Success Story: Pakistani Assistant Professor in Artificial Intelligence Secures NIW Approval With Premium Processing in 3 Months, 2 Days
Client’s Testimonial:
"I believe that you, as much as I, are deserving of that celebration. And you were constant in your professionalism in replying and redrafting."
On December 19th, 2025, we received another EB-2 NIW (National Interest Waiver) approval for an Assistant Professor in the field of Artificial Intelligence (Approval Notice).
General Field: Artificial Intelligence
Position at the Time of Case Filing: Assistant Professor
Country of Origin: Pakistan
Country of Residence at the Time of Filing: Pakistan
Approval Notice Date: December 19th, 2025
Processing Time: 3 months, 2 days (Premium Processing Upgrade Requested)
Case Summary:
As AI moves deeper into healthcare systems, connected devices, financial infrastructure, and smart mobility, one issue keeps surfacing: models can look impressive in controlled evaluations but falter when conditions shift. Data drifts, sensors degrade, user behavior changes, and operating environments rarely remain stable. For our client, the long-term focus has been on tackling that reliability gap by developing high-performance, scalable AI algorithms and systems that remain dependable when data and operational context change. With NAILG (North America Immigration Law Group) guiding the strategy and presentation, the effort culminated in an EB-2 NIW approval.
The client holds a Ph.D. in Image and Signal Processing, a foundation that aligns naturally with modern AI challenges involving complex, high-dimensional signals and uncertain environments. Building on that training, his proposed endeavor is to continue advancing AI systems, including foundation and world models, with an emphasis on resilience, scalability, and sustained performance under real deployment pressures.

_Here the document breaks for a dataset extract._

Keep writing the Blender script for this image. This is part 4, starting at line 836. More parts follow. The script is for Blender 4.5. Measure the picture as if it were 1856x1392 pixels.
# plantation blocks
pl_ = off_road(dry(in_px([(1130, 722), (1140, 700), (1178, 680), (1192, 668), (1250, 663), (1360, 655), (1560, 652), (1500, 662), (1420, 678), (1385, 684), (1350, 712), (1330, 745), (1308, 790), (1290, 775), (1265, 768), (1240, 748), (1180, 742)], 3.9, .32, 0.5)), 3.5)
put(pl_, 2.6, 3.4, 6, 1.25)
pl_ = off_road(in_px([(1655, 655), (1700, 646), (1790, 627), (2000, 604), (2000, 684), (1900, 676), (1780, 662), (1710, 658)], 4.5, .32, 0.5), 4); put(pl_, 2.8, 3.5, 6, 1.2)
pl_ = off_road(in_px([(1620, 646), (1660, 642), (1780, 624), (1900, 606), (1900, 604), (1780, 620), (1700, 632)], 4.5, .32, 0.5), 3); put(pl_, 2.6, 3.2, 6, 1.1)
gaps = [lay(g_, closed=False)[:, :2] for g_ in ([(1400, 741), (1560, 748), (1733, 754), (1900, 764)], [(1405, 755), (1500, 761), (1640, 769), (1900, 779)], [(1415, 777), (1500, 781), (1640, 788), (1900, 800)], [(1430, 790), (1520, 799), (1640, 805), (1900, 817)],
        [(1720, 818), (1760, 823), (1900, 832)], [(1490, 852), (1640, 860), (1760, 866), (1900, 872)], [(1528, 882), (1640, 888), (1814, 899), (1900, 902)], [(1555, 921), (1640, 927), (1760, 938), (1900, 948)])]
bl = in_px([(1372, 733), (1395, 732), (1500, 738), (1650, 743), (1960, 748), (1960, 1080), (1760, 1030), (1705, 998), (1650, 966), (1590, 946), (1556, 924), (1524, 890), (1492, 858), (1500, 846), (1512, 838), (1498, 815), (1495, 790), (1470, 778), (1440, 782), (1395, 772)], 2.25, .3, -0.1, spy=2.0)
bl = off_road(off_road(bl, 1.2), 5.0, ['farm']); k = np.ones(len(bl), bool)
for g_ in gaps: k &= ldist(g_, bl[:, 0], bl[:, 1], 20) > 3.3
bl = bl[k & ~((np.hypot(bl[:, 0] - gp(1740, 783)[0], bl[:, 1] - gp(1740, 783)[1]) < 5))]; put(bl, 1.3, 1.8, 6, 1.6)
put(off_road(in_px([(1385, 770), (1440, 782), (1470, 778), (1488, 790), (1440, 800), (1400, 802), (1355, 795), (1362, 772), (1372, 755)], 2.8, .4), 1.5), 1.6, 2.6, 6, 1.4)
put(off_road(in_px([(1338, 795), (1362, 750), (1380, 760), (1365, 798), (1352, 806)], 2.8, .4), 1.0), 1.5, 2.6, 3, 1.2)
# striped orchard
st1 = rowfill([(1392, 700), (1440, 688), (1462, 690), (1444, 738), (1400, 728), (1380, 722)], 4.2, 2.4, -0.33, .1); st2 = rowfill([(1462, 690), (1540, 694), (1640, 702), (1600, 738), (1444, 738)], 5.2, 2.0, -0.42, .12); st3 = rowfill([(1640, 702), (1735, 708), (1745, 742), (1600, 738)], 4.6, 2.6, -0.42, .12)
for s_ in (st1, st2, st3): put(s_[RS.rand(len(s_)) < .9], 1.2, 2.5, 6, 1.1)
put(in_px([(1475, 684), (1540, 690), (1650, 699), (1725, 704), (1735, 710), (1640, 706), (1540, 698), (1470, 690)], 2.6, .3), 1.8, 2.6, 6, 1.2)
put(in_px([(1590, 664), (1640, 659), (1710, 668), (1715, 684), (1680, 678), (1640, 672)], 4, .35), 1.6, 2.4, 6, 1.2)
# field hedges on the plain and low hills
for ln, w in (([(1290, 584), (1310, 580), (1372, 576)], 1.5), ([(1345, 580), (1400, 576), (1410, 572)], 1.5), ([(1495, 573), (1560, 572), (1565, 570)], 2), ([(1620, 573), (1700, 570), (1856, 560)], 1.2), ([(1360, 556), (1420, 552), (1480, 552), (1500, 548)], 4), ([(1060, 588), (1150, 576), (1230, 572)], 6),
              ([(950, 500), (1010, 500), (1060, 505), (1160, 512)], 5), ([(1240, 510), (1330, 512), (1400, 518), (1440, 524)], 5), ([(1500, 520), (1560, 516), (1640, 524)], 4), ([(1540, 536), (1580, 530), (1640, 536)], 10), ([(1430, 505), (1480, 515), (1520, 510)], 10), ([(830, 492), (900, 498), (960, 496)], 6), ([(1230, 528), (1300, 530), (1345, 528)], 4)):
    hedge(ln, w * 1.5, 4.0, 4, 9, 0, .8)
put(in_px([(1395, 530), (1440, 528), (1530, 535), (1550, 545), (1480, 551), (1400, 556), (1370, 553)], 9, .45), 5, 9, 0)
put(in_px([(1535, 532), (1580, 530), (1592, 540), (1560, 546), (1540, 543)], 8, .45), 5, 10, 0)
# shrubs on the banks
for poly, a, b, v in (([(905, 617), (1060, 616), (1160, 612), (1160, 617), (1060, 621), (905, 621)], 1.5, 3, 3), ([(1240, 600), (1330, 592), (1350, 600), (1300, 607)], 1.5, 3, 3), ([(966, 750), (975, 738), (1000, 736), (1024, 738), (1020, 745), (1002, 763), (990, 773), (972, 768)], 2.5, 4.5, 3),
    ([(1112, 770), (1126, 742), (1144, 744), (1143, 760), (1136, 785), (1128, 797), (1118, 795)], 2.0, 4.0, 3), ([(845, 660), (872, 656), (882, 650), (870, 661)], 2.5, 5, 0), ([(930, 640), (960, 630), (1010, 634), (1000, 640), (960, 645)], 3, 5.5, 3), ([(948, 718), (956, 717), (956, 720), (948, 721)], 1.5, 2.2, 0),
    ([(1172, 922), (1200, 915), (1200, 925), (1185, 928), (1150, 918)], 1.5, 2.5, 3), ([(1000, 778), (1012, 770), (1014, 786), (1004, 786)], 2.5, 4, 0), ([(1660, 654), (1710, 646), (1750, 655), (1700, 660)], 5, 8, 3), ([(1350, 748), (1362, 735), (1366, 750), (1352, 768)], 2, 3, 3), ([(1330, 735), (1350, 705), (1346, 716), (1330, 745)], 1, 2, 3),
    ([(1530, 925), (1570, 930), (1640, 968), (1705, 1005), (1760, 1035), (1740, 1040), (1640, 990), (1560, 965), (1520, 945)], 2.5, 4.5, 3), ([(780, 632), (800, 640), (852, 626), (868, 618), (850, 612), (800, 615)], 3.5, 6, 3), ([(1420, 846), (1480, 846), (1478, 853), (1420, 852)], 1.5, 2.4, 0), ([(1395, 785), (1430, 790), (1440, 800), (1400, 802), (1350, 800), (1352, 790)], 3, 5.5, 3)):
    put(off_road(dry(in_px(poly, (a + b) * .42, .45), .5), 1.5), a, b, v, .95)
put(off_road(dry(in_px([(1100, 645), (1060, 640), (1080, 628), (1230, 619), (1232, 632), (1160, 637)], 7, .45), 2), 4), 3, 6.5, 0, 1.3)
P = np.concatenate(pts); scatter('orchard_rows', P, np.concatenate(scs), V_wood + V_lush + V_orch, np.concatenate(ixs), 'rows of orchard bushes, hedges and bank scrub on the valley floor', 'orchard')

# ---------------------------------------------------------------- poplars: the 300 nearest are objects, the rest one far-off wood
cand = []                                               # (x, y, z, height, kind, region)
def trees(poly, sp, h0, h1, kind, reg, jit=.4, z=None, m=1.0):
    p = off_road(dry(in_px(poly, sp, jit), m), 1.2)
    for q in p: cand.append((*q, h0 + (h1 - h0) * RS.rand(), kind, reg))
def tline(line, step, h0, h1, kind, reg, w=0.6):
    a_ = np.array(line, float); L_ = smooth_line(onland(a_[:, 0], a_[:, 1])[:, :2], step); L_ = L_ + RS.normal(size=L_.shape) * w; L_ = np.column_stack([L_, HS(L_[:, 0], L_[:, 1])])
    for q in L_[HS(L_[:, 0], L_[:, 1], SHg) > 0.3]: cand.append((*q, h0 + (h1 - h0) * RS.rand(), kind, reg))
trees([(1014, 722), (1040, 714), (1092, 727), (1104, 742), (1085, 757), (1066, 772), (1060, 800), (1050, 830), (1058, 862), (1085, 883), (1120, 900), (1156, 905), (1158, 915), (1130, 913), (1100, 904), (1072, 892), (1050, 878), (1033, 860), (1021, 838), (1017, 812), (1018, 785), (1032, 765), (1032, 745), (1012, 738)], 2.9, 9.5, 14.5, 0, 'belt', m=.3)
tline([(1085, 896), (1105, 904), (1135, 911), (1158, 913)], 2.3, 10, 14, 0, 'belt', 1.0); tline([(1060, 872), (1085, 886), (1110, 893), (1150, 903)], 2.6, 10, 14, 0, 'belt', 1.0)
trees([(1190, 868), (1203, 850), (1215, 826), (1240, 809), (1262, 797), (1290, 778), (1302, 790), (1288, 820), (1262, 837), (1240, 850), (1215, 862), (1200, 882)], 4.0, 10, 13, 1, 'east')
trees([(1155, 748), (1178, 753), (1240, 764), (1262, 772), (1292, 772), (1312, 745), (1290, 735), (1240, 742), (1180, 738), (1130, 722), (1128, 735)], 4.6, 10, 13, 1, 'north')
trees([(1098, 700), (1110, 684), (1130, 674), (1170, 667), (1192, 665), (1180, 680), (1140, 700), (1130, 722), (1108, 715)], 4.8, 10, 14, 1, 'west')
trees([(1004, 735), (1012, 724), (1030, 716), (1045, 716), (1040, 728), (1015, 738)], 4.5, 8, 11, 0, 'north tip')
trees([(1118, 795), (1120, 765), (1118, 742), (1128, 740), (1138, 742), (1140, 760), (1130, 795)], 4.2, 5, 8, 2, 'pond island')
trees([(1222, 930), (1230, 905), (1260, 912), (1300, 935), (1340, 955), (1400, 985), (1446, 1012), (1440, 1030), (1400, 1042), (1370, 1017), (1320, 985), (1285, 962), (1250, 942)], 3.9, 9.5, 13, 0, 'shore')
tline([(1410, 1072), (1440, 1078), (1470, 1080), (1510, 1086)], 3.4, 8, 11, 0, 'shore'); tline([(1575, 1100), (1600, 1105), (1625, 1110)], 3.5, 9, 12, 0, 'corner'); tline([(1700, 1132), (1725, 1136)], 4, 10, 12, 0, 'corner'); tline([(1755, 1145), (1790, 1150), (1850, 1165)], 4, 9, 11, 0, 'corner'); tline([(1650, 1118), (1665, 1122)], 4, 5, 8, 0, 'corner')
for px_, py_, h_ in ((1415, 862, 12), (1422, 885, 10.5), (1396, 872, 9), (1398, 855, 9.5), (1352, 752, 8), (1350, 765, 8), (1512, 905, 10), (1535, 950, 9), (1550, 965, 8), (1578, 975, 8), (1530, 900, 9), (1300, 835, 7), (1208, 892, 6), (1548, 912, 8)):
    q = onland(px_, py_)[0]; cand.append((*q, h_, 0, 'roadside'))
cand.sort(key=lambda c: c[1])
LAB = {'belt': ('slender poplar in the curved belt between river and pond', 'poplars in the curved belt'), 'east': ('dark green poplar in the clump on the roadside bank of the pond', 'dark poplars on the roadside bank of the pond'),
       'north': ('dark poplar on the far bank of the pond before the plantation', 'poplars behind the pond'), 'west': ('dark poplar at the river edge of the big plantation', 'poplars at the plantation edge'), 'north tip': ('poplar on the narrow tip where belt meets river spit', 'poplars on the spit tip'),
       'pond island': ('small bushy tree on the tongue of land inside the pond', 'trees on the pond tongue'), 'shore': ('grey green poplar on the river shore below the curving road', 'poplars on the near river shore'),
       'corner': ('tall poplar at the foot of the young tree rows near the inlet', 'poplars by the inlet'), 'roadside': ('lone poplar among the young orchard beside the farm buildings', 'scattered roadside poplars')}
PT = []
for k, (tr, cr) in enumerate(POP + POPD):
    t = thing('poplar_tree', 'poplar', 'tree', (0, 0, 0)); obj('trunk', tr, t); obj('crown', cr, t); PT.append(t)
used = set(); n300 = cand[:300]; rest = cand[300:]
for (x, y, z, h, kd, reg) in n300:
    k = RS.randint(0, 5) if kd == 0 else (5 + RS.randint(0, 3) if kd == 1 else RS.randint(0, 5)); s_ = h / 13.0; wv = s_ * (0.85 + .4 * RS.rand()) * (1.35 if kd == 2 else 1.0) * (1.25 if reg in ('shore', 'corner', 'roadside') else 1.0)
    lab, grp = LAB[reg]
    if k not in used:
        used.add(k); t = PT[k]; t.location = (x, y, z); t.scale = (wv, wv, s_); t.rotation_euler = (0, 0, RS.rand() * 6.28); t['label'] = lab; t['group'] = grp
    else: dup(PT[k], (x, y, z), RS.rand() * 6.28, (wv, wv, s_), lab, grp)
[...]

The petition also highlighted a research record that demonstrates both productivity and influence within the AI community. The client published 17 peer-reviewed conference articles (including 2 first-authored), 11 peer-reviewed journal articles (including 2 first-authored), and 3 preprints. His work has received 312 citations, reflecting sustained engagement by independent researchers who are referencing and using his findings in related AI reliability and robustness efforts.
Field trust was further reinforced through professional service. The client completed at least 42 peer reviews, showing repeated invitations to evaluate others’ work, a form of recognition that is especially meaningful in fast-moving AI areas where journals and conferences rely on credible specialists to maintain standards.
Independent expert commentary helped summarize the contribution in plain terms. One recommender noted: "He has proven his expertise through his impactful research into ensuring the robustness, fairness, and reliability of artificial intelligence systems across important and dynamic industries and contexts."
NAILG built the filing around a clear throughline: AI systems that remain robust, fair, and reliable under changing conditions are essential to safe deployment in mission-critical U.S. sectors. By tying the client’s proposed endeavor to those national needs and supporting it with objective evidence of research output, citation impact, and sustained peer-review service, the petition showed both why the work matters at a national scale and why the client is well-positioned to bring this critical expertise to the United States to continue driving it forward.